【記者兼農家のUターンto農】#90 水田の雑草対策

水ぬるむ時季、田植え後の雑草対策ビジネスが動き出している。農業ベンチャー、ハタケホットケ(塩尻市大門八番町)のロボット、ミズニゴールが実用化に向かっている。
田んぼの泥をかいて水を濁らせ、雑草の光合成を阻む|。無農薬のアイガモ農法でアイガモが担う働きだ。それを目の粗いブラシを付けた三輪ロボットが行う。無線操縦で田んぼ中を動き回り、泥と一緒に雑草の芽もかいてしまう。
昨年、実証実験を行った。本紙で「自然農奮闘記」を連載している中村小太郎さんも参加し、「ちょっと驚く効果」とつづった。
手応えを得た同社は、モーターを改良し、衛星利用測位システム(GPS)搭載の自動運転型をラインアップに加えて、レンタル事業に乗り出す。
2月にオンライン説明会を開くと、2回で全国から70ほどの個人農家、法人が参加した。「試したい」「見学したい」という声が相次いだ。

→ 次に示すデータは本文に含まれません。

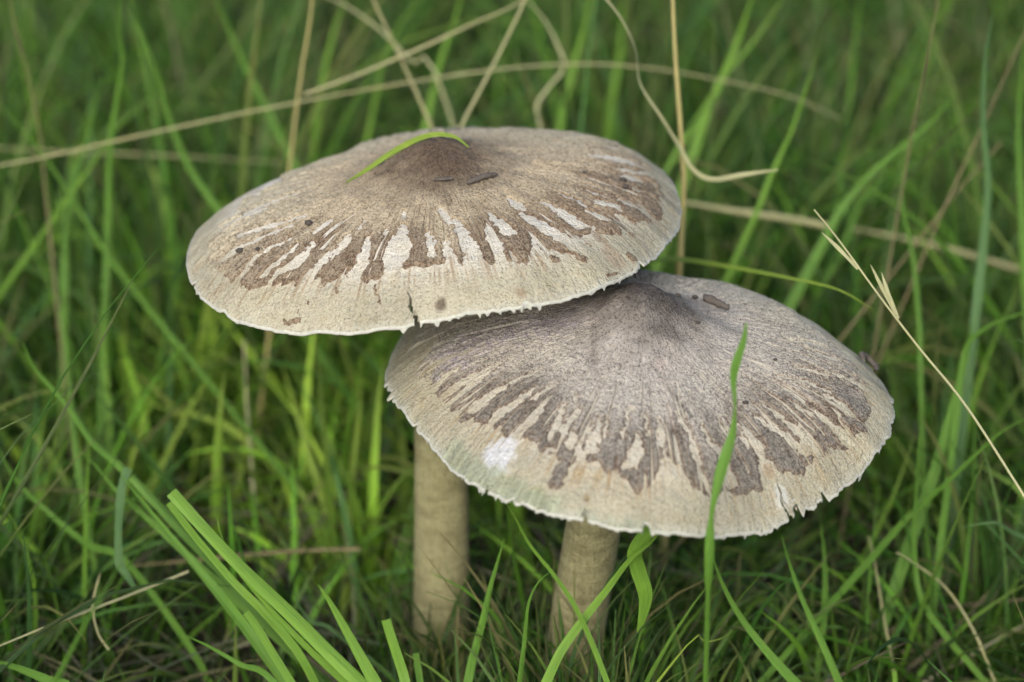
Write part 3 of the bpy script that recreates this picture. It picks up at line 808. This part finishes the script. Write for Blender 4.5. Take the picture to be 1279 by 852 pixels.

ただ、中には他のロボットを検討中という人も。ライバルはアイガモロボ。大手の井関農機(松山市)の製品だ。
大手品との優劣は分からないが、ハタケホットケの説明には、性能以外で興味を引かれることがあった。
ミズニゴール導入の大きな障害はコストだ。1シーズンで無線操縦型は20万円、GPS型で30万円かかる。そこで、同社は小規模農家が地域でシェアする仕組みも提案する。さらに、利用者が作った米を高価格で販売する流通網づくりにも取り組んでいるという。
同社は単なるメーカーではなさそうだ。有機農、自然農を広めたいという思いが根っこにある。雑草が生えない土作りも勉強しているという。「ミズニゴールを卒業する(いらなくする)のが目標」と、製品を売り込むはずの説明会で日吉有為社長は語った。
理念ファーストで大手を相手に全国に打って出る地元ベンチャーは、3月に追加のオンライン説明会を開く。